Task brief
Lines after the one containing "S.camera = cam" are to be omitted; print exactly each line from the start of the records up to and including it.

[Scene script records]
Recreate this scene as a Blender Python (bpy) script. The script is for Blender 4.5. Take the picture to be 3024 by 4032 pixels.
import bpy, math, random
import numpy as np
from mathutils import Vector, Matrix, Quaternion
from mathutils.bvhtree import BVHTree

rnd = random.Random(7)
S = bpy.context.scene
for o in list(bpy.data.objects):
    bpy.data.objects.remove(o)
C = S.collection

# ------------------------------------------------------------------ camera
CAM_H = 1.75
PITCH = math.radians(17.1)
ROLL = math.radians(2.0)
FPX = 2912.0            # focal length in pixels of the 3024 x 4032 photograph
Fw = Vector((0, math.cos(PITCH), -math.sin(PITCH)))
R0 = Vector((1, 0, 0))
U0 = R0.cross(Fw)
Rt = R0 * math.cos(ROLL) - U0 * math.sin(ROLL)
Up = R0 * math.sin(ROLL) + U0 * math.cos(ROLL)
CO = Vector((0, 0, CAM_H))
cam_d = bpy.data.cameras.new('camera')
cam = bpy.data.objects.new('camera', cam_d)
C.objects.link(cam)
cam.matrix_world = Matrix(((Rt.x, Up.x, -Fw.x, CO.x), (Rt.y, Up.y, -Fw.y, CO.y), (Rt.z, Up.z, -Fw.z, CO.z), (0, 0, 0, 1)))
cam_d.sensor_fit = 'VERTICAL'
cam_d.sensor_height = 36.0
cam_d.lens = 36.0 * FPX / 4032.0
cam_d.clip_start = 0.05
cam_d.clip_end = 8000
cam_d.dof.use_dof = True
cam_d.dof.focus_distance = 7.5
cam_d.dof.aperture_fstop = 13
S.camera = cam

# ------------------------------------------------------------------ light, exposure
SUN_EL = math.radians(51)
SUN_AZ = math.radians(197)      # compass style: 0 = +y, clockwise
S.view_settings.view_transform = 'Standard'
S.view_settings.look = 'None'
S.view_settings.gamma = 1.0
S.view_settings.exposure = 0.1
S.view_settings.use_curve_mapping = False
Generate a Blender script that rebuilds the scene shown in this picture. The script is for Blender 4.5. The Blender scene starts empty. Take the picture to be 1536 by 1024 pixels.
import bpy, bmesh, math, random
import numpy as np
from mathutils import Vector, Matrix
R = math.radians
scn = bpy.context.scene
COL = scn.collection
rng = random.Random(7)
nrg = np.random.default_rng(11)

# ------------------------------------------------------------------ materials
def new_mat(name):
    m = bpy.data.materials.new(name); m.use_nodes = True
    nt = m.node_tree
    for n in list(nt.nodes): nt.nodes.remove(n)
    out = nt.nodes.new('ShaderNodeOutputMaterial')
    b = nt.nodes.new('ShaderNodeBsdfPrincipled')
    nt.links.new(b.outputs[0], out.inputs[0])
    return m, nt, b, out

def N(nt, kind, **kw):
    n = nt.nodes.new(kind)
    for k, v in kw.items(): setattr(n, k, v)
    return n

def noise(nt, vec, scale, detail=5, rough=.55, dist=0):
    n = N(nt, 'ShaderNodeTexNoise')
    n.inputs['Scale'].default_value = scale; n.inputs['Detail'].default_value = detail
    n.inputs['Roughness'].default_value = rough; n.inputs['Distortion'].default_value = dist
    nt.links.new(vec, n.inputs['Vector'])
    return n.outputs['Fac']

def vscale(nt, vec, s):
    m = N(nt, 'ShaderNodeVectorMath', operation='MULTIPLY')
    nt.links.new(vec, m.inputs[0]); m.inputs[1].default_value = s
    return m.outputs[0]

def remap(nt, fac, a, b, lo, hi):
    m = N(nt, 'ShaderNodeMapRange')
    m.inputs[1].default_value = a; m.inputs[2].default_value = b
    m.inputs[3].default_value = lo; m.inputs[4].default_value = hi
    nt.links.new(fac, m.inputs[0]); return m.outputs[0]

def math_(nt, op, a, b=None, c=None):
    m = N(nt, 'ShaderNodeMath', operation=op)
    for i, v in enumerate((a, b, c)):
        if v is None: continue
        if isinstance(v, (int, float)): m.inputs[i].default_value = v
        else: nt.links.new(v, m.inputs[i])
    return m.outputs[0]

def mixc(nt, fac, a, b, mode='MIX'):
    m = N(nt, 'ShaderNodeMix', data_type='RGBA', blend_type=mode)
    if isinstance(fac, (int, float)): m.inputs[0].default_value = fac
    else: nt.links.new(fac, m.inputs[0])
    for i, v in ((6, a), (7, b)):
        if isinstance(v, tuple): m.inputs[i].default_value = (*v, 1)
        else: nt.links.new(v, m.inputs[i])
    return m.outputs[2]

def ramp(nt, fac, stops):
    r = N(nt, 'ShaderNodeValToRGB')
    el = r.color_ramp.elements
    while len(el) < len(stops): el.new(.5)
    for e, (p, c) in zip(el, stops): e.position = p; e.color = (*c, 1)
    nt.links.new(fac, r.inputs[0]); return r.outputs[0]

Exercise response
Recreate this scene as a Blender Python (bpy) script. The script is for Blender 4.5. Take the picture to be 3024 by 4032 pixels.
import bpy, math, random
import numpy as np
from mathutils import Vector, Matrix, Quaternion
from mathutils.bvhtree import BVHTree

rnd = random.Random(7)
S = bpy.context.scene
for o in list(bpy.data.objects):
    bpy.data.objects.remove(o)
C = S.collection

# ------------------------------------------------------------------ camera
CAM_H = 1.75
PITCH = math.radians(17.1)
ROLL = math.radians(2.0)
FPX = 2912.0            # focal length in pixels of the 3024 x 4032 photograph
Fw = Vector((0, math.cos(PITCH), -math.sin(PITCH)))
R0 = Vector((1, 0, 0))
U0 = R0.cross(Fw)
Rt = R0 * math.cos(ROLL) - U0 * math.sin(ROLL)
Up = R0 * math.sin(ROLL) + U0 * math.cos(ROLL)
CO = Vector((0, 0, CAM_H))
cam_d = bpy.data.cameras.new('camera')
cam = bpy.data.objects.new('camera', cam_d)
C.objects.link(cam)
cam.matrix_world = Matrix(((Rt.x, Up.x, -Fw.x, CO.x), (Rt.y, Up.y, -Fw.y, CO.y), (Rt.z, Up.z, -Fw.z, CO.z), (0, 0, 0, 1)))
cam_d.sensor_fit = 'VERTICAL'
cam_d.sensor_height = 36.0
cam_d.lens = 36.0 * FPX / 4032.0
cam_d.clip_start = 0.05
cam_d.clip_end = 8000
cam_d.dof.use_dof = True
cam_d.dof.focus_distance = 7.5
cam_d.dof.aperture_fstop = 13
S.camera = cam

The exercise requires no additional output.